Besides the survey, other sources provided key information for this work. The firsthand accounts from B-52 crewmembers in the We Were Crewdogs series, edited by Tommy Towery, complemented the survey responses, as did primary source documents from the conflict. In addition, the case study relies extensively on four important secondary works: William F. “B.A.” Andrews, “To Fly and Fight: The Experience of American Airmen in Southeast Asia” (Ph.D. diss., George Mason University, 2011); James R. McCarthy and George B. Allison, Linebacker II: A View from the Rock (Maxwell Air Force Base, AL: Airpower Research Institute, 1979); Marshall L. Michel III, The Eleven Days of Christmas: America’s Last Vietnam Battle (Encounter Books, 2001); and John Schlight, The United States Air Force in Southeast Asia: The War in South Vietnam—The Years of the Offensive 1965–1968 (Office of Air Force History, 1968).
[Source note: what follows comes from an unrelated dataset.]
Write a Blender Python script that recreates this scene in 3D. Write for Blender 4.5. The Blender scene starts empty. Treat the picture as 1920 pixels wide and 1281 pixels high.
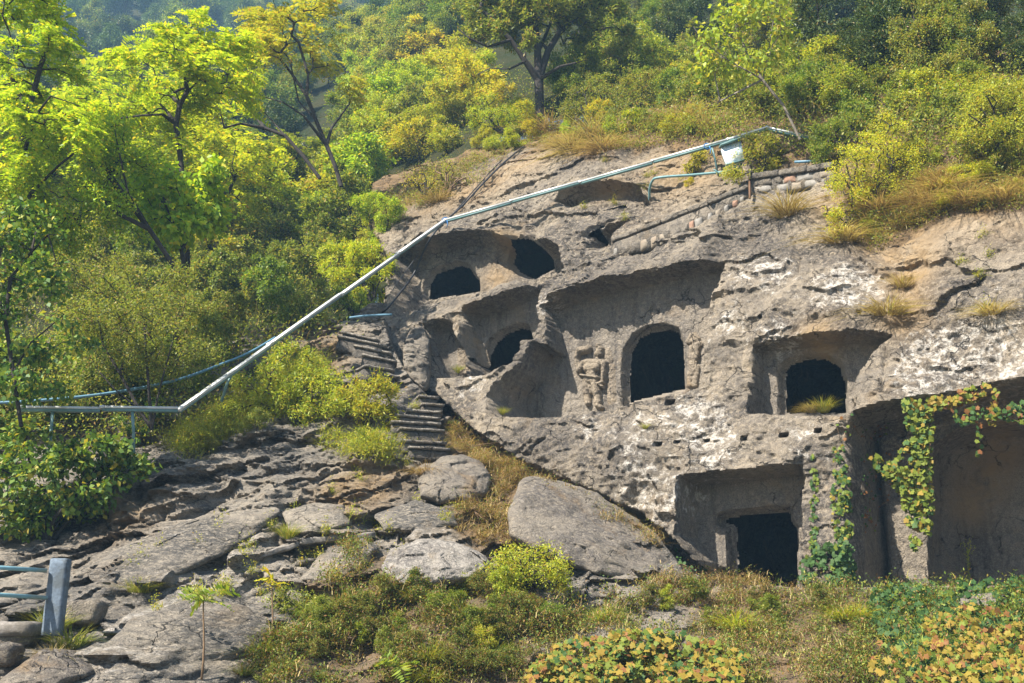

Of those secondary sources, B.A. Andrews’s “To Fly and Fight” was by far the most important and in fact provided the spark that led to this case study. “B.A.” was an F-16 pilot and hero in the 1991 Persian Gulf War. He was also a tremendous colleague at the National War College and the Eisenhower School and a dear friend who passed away much too soon. Without his ground-breaking efforts—and inspiration—the following work would not have happened.